GOP senators introduce bill designating Mexican drug cartels as terror organizations

A group of six GOP senators on Wednesday introduced legislation that would slap the Foreign Terrorist Organization (FTO) label on nine separate drug cartels in Mexico.

The proposal follows weeks of tit-for-tat recriminations between some Republicans and Mexican President Andrés Manuel López Obrador, mainly casting blame on the cartel violence and fentanyl crisis in Mexico and the United States.

“Despite what the President of Mexico says, drug cartels are in control of large parts of Mexico,” said Sen. Lindsey Graham (R-S.C.) in a press release. 

“They are making billions of dollars sending fentanyl and illicit drugs into the United States where it is killing our citizens by the thousands.”

Under the bill, dubbed the Ending the Notorious, Aggressive, and Remorseless Criminal Organizations and Syndicates (NARCOS) Act, a set list of cartels would be included in the list of FTOs that’s generally populated by State Department designations.

The bill would designate the Sinaloa Cartel, Jalisco New Generation Cartel, Gulf Cartel, Los Zetas Cartel, Northeast Cartel, Juarez Cartel, Tijuana Cartel, Beltran-Leyva Cartel, and La Familia Michoacana, also known as the Knight Templar Cartel, as FTOs.

Adam Isacson, director of defense oversight at the Washington Office on Latin America (WOLA), said a fixed designation list could miss smaller organizations that often change sides as larger cartels compete against each other.

“This shows one of several arguments against adding cartels to the terrorist list: they fragment, disappear, reappear, and change names all the time.
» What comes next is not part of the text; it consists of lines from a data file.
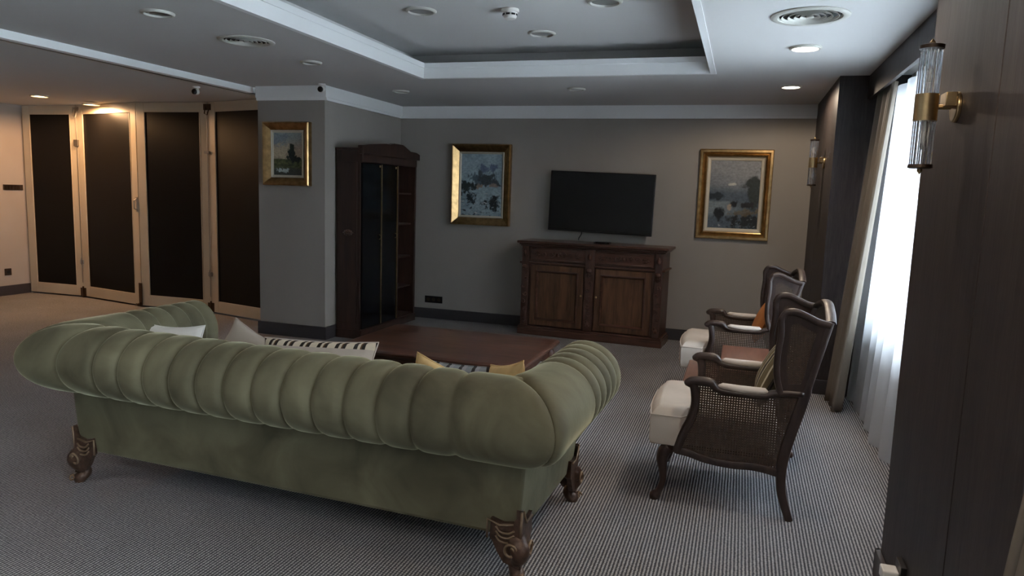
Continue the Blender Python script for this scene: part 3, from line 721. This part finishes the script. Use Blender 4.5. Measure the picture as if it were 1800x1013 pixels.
for k, z in enumerate((.42, .77, 1.15, 1.5)):
    box(.03, CD-.03, .82, CW-T, z, z+.018).build('shelf', 'cabw', e)
for (y0, y1) in ((.02, .43), (.44, .80)):
    dd = MB().box(CD, CD+.018, y0, y1-.015, .10, 1.81).build('door', 'cabglass', e)
    MB().box(CD-.002, CD+.026, y1-.018, y1, .10, 1.81).build('brass_edge', 'brass', dd)
    MB().tube([(CD+.018, y1-.05, 1.02), (CD+.04, y1-.05, 1.03), (CD+.04, y1-.05, 1.06), (CD+.018, y1-.05, 1.07)], .005, 8).ell((CD+.022, y1-.05, 1.79), .008, .014, .014).build('door_handle', 'brass', dd, smooth=True)
MB().box(CD, CD+.02, .80, .835, .09, 1.82).box(CD, CD+.02, CW-.035, CW, .09, 1.82).build('stile', 'cabw', e, bevel=.002)

# ---------------------------------------------------------------- coffee table
def cabriole(mb, x, y, sx, sy, top, R=.03, out=.035, n=12):
    """curved leg whose knee swings to (sx,sy)"""
    prof = [(0, top, 1.25), (.35, top*.86, 1.45), (.9, top*.68, 1.35), (.6, top*.45, .9), (.15, top*.22, .68), (.35, top*.09, .75), (.9, top*.035, 1.15), (.9, 0.0, 1.0)]
    pts = catmull([(x+sx*out*a, y+sy*out*a, z) for a, z, q in prof], 4); rr = []
    for i in range(len(pts)):
        t = i/4; k = min(int(t), len(prof)-2); w_ = t-k; rr.append(R*(prof[k][2]*(1-w_)+prof[k+1][2]*w_))
    mb.tube(pts, rr, n, up=(0, 1, 0)); return mb
e = empty('coffee_table', (-1.975, 4.84, 0), radians(-1.0), label='low dark walnut coffee table with curved edges beyond the sofa', cat='table')
def octo(hx, hy, c_, k=5):
    out = []
    for sx, sy, a0 in ((1, -1, -pi/2), (1, 1, 0), (-1, 1, pi/2), (-1, -1, pi)):
        for i in range(k+1):
            a = a0+pi/2*i/k; out.append((sx*(hx-c_)+c_*cos(a), sy*(hy-c_)+c_*sin(a)))
    return out
HX, HY = .705, .505
mb = MB(); rings = []
for o, z in ((.03, .405), (.012, .415), (.0, .428), (.0, .440), (.010, .449), (.03, .452)):
    rings.append([(a, b, z) for a, b in octo(HX-o, HY-o, .05)])
mb.ring(rings); mb.build('tabletop', 'walnut', e, smooth='auto')
mb = MB()
for sgn in (-1, 1):
    pts = []
    for axis in (0, 1):
        h = (HX if axis == 0 else HY)-.08; o = (HY if axis == 0 else HX)-.075
        top = [(-h, .405), (h, .405)]; low = [(h-2*h*i/16, .32-.025*cos(2*pi*i/16*1.0)*1-.02*cos(4*pi*i/16)) for i in range(17)]
        poly = top+low
        if axis == 0: mb.prism(poly, sgn*o-.012, sgn*o+.012, 'y')
        else: mb.prism(poly, sgn*o-.012, sgn*o+.012, 'x')
mb.build('apron', 'walnut', e, bevel=.003)
for sx in (-1, 1):
    for sy in (-1, 1):
        cabriole(MB(), sx*(HX-.085), sy*(HY-.085), sx, sy, .40, .03).build('leg', 'walnut_z', e, smooth=True)

# ---------------------------------------------------------------- side table between the armchairs
e = empty('side_table', (.10, 4.90, 0), 0, label='two tiered reddish wood side table between the two armchairs', cat='table')
box(-.17, .30, -.38, .38, .50, .53).build('tabletop', 'redwood', e, bevel=.006, seg=3)
box(-.39, .30, -.33, .33, .385, .41).build('lower_tier', 'redwood', e, bevel=.006, seg=3)
box(-.15, .28, -.30, .30, .41, .50).build('apron', 'walnut_z', e, bevel=.003)
dr = box(-.375, -.16, -.31, .31, .26, .385).build('drawer_box', 'walnut_z', e, bevel=.003)
MB().lathe([(.006, -.375), (.007, -.385), (.013, -.392), (.010, -.40), (0, -.402)], c=(0, 0, .325), n=14, axis='x').build('knob', 'brass', dr, smooth=True)
for sx, x in ((-1, -.35), (1, .26)):
    for sy in (-1, 1):
        cabriole(MB(), x, sy*.28, sx*.5, sy*.5, .385, .022).build('leg', 'walnut_z', e, smooth=True)

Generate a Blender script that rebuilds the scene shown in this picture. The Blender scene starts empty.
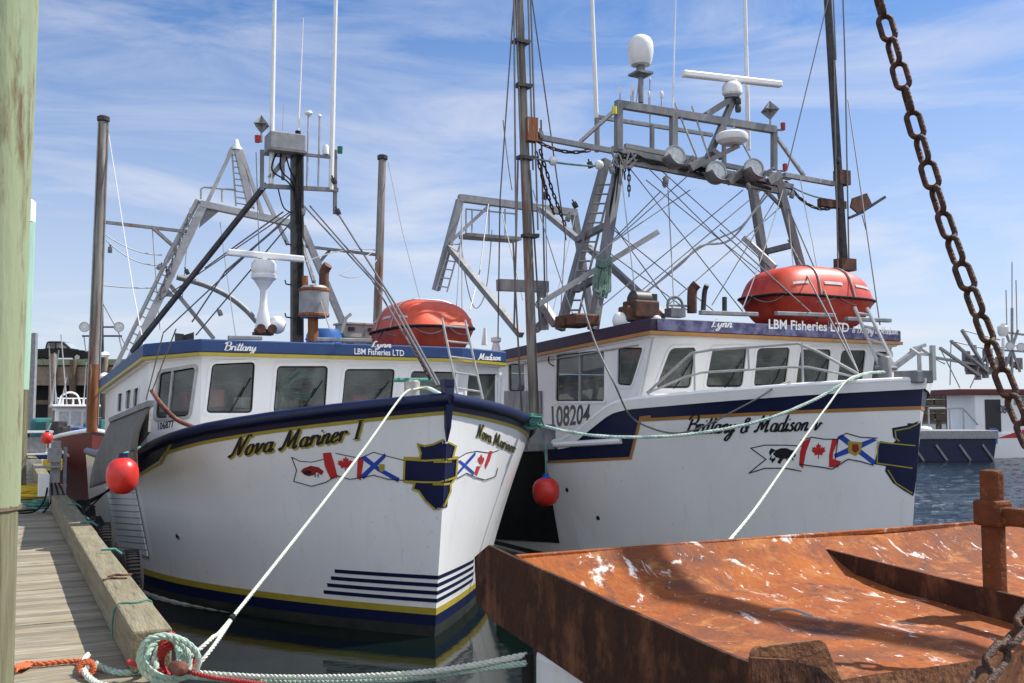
import bpy, bmesh, math, random
from mathutils import Vector, Matrix
from mathutils.bvhtree import BVHTree
from mathutils.geometry import tessellate_polygon, delaunay_2d_cdt
random.seed(7)
R = math.radians
S = bpy.context.scene
COL = S.collection
# ------------------------------------------------------------------ camera, sky, sun, exposure
F = 1000.0; PITCH = R(4.03); EYE = Vector((0, 0, 2.6))
cam = bpy.data.cameras.new('camera'); camo = bpy.data.objects.new('camera', cam); COL.objects.link(camo)
cam.sensor_width = 36; cam.lens = F/1024*36; cam.clip_end = 6000; cam.clip_start = .05
camo.location = EYE; camo.rotation_euler = (R(90)+PITCH, 0, 0); S.camera = camo
SUN_EL = R(52); SUN_AZ = R(19)            # azimuth measured from +x towards +y
sd = Vector((math.cos(SUN_EL)*math.cos(SUN_AZ), math.cos(SUN_EL)*math.sin(SUN_AZ), math.sin(SUN_EL)))
sl = bpy.data.lights.new('sun', 'SUN'); sl.energy = 4.6; sl.angle = R(.53); sl.color = (1, .96, .89)
so = bpy.data.objects.new('sun', sl); COL.objects.link(so); so.rotation_euler = sd.to_track_quat('Z', 'Y').to_euler()
W = bpy.data.worlds.new('World'); S.world = W; W.use_nodes = True
nt = W.node_tree; bg = nt.nodes['Background']; bg.inputs[1].default_value = .09
sky = nt.nodes.new('ShaderNodeTexSky'); sky.sky_type = 'NISHITA'; sky.sun_disc = False
sky.sun_elevation = SUN_EL; sky.sun_rotation = R(90)-SUN_AZ; sky.air_density = 1.0; sky.dust_density = .6; sky.ozone_density = 2.6
def wn(t, **k):
    n = nt.nodes.new(t)
    for a, b in k.items(): setattr(n, a, b)
    return n
tc = wn('ShaderNodeTexCoord'); mp = wn('ShaderNodeMapping'); mp.inputs['Scale'].default_value = (1.6, 1.6, 8.5); mp.inputs['Rotation'].default_value = (R(6), R(-14), R(25))
nz = wn('ShaderNodeTexNoise'); nz.inputs['Scale'].default_value = 1.7; nz.inputs['Detail'].default_value = 11; nz.inputs['Roughness'].default_value = .62; nz.inputs['Distortion'].default_value = .9
cr = wn('ShaderNodeValToRGB'); cr.color_ramp.elements[0].position = .47; cr.color_ramp.elements[0].color = (0, 0, 0, 1)
cr.color_ramp.elements[1].position = .78; cr.color_ramp.elements[1].color = (1, 1, 1, 1)
mx = wn('ShaderNodeMix', data_type='RGBA'); mx.inputs[7].default_value = (6.3, 6.4, 7.0, 1)
sep = wn('ShaderNodeSeparateXYZ'); hz = wn('ShaderNodeMapRange'); hz.inputs[1].default_value = 0; hz.inputs[2].default_value = .38; hz.inputs[3].default_value = .72; hz.inputs[4].default_value = 0
ad = wn('ShaderNodeMath', operation='ADD'); ad.use_clamp = True
ml = wn('ShaderNodeMath', operation='MULTIPLY'); ml.inputs[1].default_value = .50
nt.links.new(tc.outputs['Generated'], mp.inputs[0]); nt.links.new(mp.outputs[0], nz.inputs[0]); nt.links.new(nz.outputs[0], cr.inputs[0])
nt.links.new(cr.outputs[0], ml.inputs[0]); nt.links.new(tc.outputs['Generated'], sep.inputs[0]); nt.links.new(sep.outputs[2], hz.inputs[0])
nt.links.new(ml.outputs[0], ad.inputs[0]); nt.links.new(hz.outputs[0], ad.inputs[1]); nt.links.new(ad.outputs[0], mx.inputs[0])
tint = wn('ShaderNodeMix', data_type='RGBA', blend_type='MULTIPLY'); tint.inputs[0].default_value = 1; tint.inputs[7].default_value = (.61, .84, 1.11, 1); nt.links.new(sky.outputs[0], tint.inputs[6]); nt.links.new(tint.outputs[2], mx.inputs[6]); # unseen broken cloud bank, added behind the camera to fill the shade
nz2 = wn('ShaderNodeTexNoise'); nz2.inputs['Scale'].default_value = 2.4; nz2.inputs['Detail'].default_value = 8; nt.links.new(tc.outputs['Generated'], nz2.inputs[0])
r1 = wn('ShaderNodeMapRange'); r1.inputs[1].default_value = .36; r1.inputs[2].default_value = .54; nt.links.new(nz2.outputs[0], r1.inputs[0])
r2 = wn('ShaderNodeMapRange'); r2.inputs[1].default_value = .05; r2.inputs[2].default_value = -.35; nt.links.new(sep.outputs[1], r2.inputs[0])
m2 = wn('ShaderNodeMath', operation='MULTIPLY'); nt.links.new(r1.outputs[0], m2.inputs[0]); nt.links.new(r2.outputs[0], m2.inputs[1])
mx2 = wn('ShaderNodeMix', data_type='RGBA'); mx2.inputs[7].default_value = (7.6, 8.0, 9.0, 1); nt.links.new(m2.outputs[0], mx2.inputs[0]); nt.links.new(mx.outputs[2], mx2.inputs[6]); nt.links.new(mx2.outputs[2], bg.inputs[0])
S.view_settings.view_transform = 'Standard'; S.view_settings.look = 'None'; S.view_settings.gamma = 1; S.view_settings.exposure = .56
S.render.engine = 'CYCLES'; S.render.resolution_x = 1024; S.render.resolution_y = 683
# ------------------------------------------------------------------ helpers
fw = Vector((0, math.cos(PITCH), math.sin(PITCH))); upv = Vector((0, -math.sin(PITCH), math.cos(PITCH)))
def ray(px, py): return (Vector((1, 0, 0))*((px-512)/F) + upv*((341.5-py)/F) + fw)
def at(px, py, Y): d = ray(px, py); return EYE + d*(Y/d.y)
def atz(px, py, z): d = ray(px, py); return EYE + d*((z-EYE.z)/d.z)
def proj(p):
    q = Vector(p)-EYE; dd = q.dot(fw); return 512+F*q.x/dd, 341.5-F*q.dot(upv)/dd
AX = R(27)
class Frame:
    def __init__(s, x, y, z=0, rot=AX):
        s.o = Vector((x, y, z)); s.rot = rot; s.M = Matrix.Translation(s.o) @ Matrix.Rotation(rot, 4, 'Z'); s.I = s.M.inverted(); s.R3 = s.I.to_3x3()
    def loc(s, p): return s.I @ Vector(p)
    def w(s, p): return s.M @ Vector(p)
    def pl(s, px, py, p0, n):            # pixel ray against a plane given in local coordinates
        o = s.I @ EYE; d = s.R3 @ ray(px, py); n = Vector(n); return o + d*((Vector(p0)-o).dot(n)/d.dot(n))
    def U(s, px, py, u): return s.pl(px, py, (0, u, 0), (0, 1, 0))
    def V(s, px, py, v): return s.pl(px, py, (v, 0, 0), (1, 0, 0))
    def Z(s, px, py, z): return s.pl(px, py, (0, 0, z), (0, 0, 1))
MATS = {}
def mat(name, c, rough=.5, metal=0, c2=None, sc=6, lo=.35, hi=.65, bump=0, bsc=None, stretch=(1, 1, 1), c3=None, sc3=2.5, lo3=.55, hi3=.62, detail=6, spec=.5, coat=0, rough2=None):
    m = bpy.data.materials.new(name); m.use_nodes = True; t = m.node_tree; b = t.nodes['Principled BSDF']; N = t.nodes.new; K = t.links.new
    b.inputs['Roughness'].default_value = rough; b.inputs['Metallic'].default_value = metal; b.inputs['Specular IOR Level'].default_value = spec
    b.inputs['Coat Weight'].default_value = coat; b.inputs['Base Color'].default_value = (*c, 1)
    tcn = N('ShaderNodeTexCoord'); mpn = N('ShaderNodeMapping'); mpn.inputs['Scale'].default_value = stretch; K(tcn.outputs['Object'], mpn.inputs[0])
    if c2 is None: c2 = tuple(x*.82 for x in c)
    n = N('ShaderNodeTexNoise'); n.inputs['Scale'].default_value = sc; n.inputs['Detail'].default_value = detail; n.inputs['Roughness'].default_value = .62; K(mpn.outputs[0], n.inputs[0])
    r = N('ShaderNodeMapRange'); r.inputs[1].default_value = lo; r.inputs[2].default_value = hi; K(n.outputs[0], r.inputs[0])
    x = N('ShaderNodeMix'); x.data_type = 'RGBA'; x.inputs[6].default_value = (*c, 1); x.inputs[7].default_value = (*c2, 1); K(r.outputs[0], x.inputs[0])
    out = x.outputs[2]
    if c3 is not None:
        n3 = N('ShaderNodeTexNoise'); n3.inputs['Scale'].default_value = sc3; n3.inputs['Detail'].default_value = 7; n3.inputs['Roughness'].default_value = .7
        K(mpn.outputs[0], n3.inputs[0]); r3 = N('ShaderNodeMapRange'); r3.inputs[1].default_value = lo3; r3.inputs[2].default_value = hi3; K(n3.outputs[0], r3.inputs[0])
        x3 = N('ShaderNodeMix'); x3.data_type = 'RGBA'; x3.inputs[7].default_value = (*c3, 1); K(out, x3.inputs[6]); K(r3.outputs[0], x3.inputs[0]); out = x3.outputs[2]
    K(out, b.inputs['Base Color'])
    if rough2 is not None:
        rr = N('ShaderNodeMapRange'); rr.inputs[1].default_value = .3; rr.inputs[2].default_value = .7; rr.inputs[3].default_value = rough; rr.inputs[4].default_value = rough2; K(n.outputs[0], rr.inputs[0]); K(rr.outputs[0], b.inputs['Roughness'])
    if bump:
        nb = N('ShaderNodeTexNoise'); nb.inputs['Scale'].default_value = bsc or sc*4; nb.inputs['Detail'].default_value = 6; K(mpn.outputs[0], nb.inputs[0])
        bp = N('ShaderNodeBump'); bp.inputs['Strength'].default_value = bump; bp.inputs['Distance'].default_value = .02; K(nb.outputs[0], bp.inputs['Height']); K(bp.outputs[0], b.inputs['Normal'])
    MATS[name] = m; return m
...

You’d have to update the ‘FTO list’ every few months or else it’ll just be a historical snapshot,” said Isacson.

But Graham said the designations “will be a game-changer.” 

“We will put the cartels in our crosshairs and go after those who provide material support to them, including the Chinese entities who send them chemicals to produce these poisons. The designation of Mexican drug cartels as FTOs is a first step in the major policy changes we need to combat this evil,” said Graham.

FTO designations allow the U.S. government to sanction the foreign organizations, and they make it unlawful for anyone within the jurisdiction of the United States to “knowingly provide ‘material support or resources’ to a designated FTO,” according to the State Department.

The designations also bar members or representatives of the FTOs from entering the United States, and in certain cases renders those individuals deportable from the country, and freezes the organizations’ assets within the financial system.

While several Mexican cartels are already subject to a series of financial limitations under the Transnational Criminal Organization label and other sanctions lists managed by the Department of the Treasury, the bill’s sponsors say the FTO designation would help U.S. authorities open new fronts on the cartels.

“We need to dismantle and disincentivize Mexico’s cartels in every way possible. Designating these murderers as Foreign Terrorist Organizations would give U.S. officials more tools to use in putting the cartels and the networks that support them behind bars,” said Sen. John Kennedy (R-La.).

The GOP bill also has a carve out to prevent the FTO designation from affecting regional migration.

An FTO designation of groups in Mexico could potentially open the door for certain Mexican nationals to claim asylum in the United States under current law. 

A proposal by Rep. Dan Crenshaw (R-Texas) earlier this month stopped just short of slapping the FTO label on cartels to avoid opening a door for Mexicans persecuted by the cartels to claim asylum in the United States.

Under the Senate proposal, the FTO designation “shall not provide a basis for any alien to obtain any withholding, deferral, relief, or protection from removal of any kind.”

Graham and Kennedy were joined by Sens. Mike Lee (R-Utah), Marsha Blackburn (R-Tenn.), Josh Hawley (R-Mo.) and Steve Daines (R-Mont.).